Repair - infinity focus precision calibration - custom mount ring shims

 There are numerous lens with native mount or adapted mount that has infinity focus misalignment. One of the common reason – not very precise thickness of the mount ring (or adapter ring). In this article I’m showing how to calibrate infinity focus when focus ring is “over passing” real infinity focusing distance (you can focus to infinity, then ring still can be rotated further).



Physical reason of infinity focus “over passing” in most lens is – optical core is too close to camera when focus ring is set to “infinity”. Fortunately it is relatively easy problem to fix – you just need to move optical core from the camera a bit (usually to about 0.05-0.3mm).


Lens factories are using metal shim plates for that, positioned between lens frame and lens mount ring. Thickness of shim plate is different, and engineers can add few of them to make lens core distance to camera sensor perfect.


Some inexpensive lens may be not properly calibrated on factory, because it takes extra time and manufacturing cost of calibrating shims. If your lens has this issue of “over passing” infinity focus – you can make custom shim plates from available materials, and calibrate your lens.


I’m using very inexpensive 7Artisans 50mm F1.8 lens as an example in this article. My particular lens is “over passing” infinity, which is annoying. I’d like lens to be focuset to infinity when I rotate focus ring to maximum, without checking if focus is correct.


First step is to unscrew three bolts on mount ring, and take the ring out.




Now I’m using quite old technique of creating “blueprint” of the mount ring inner shape. Take sheet of paper and wrap mount ring inside. Then use pencil to draw sliding diagonal lines on the top. As a result the contours of mount ring will appear.




Then remove mount ring, and use pen to draw the contours more visible.



Cut out the circle. In particular case I’m making shim shape a bit wider in the areas of bolts.



Cut the inner area. Then measure its precision by aligning it on the inner side of the mount ring.



Now use caliper to measure thickness of the shim. In my case it’s 0.1mm thick.



If you need more precision, cut same shim from much thin material, e.g. from 0.01mm.



Then position shim between lens and mount ring and assemble it back. Attach lens to camera, set maximum open aperture (F1.8 in my case), focus to infinity by looking on screen focus point. Then check position of focus ring. With 0.1mm shim inserted my lens is still “over passing” infinity focus, so more shims needed. You can see on picture that infinity mark is to the “left” from focus indicator diamond mark.



This time it is easier, I just draw new shim using existing one, then cut it out.

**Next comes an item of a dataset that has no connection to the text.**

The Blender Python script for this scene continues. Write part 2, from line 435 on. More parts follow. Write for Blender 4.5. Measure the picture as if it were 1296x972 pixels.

I made two more shims, and attached inside lens, then tested on camera (three 0.1mm shims – 0.3mm thick adjustment in total). Now my 7Artisans 50mm F1.8 can not focus to infinity at all because lens core is too far. I need to remove one shim (so make it 0.2mm adjustment). After that I can focus to infinity and focus ring position is perfect – infinity mark is exactly above focus indicator diamond mark – that is where focusing ring stops.



Now I can focus to infinity without looking, by just rotating focus ting to very end – that’s much faster than before. It means my 7Artisans 50mm F1.8 lens is perfectly calibrated.


NOTE: I used paper as shim material. Alternative options can be: thick aluminum foil or aluminum sheets from metal soda cans. Just make sure the material has equal thickness (e.g. plastic bottles may have variable thickness of walls). Another point to consider – do not use very thick shims, because in this case mount bolts will not be secured to safe position.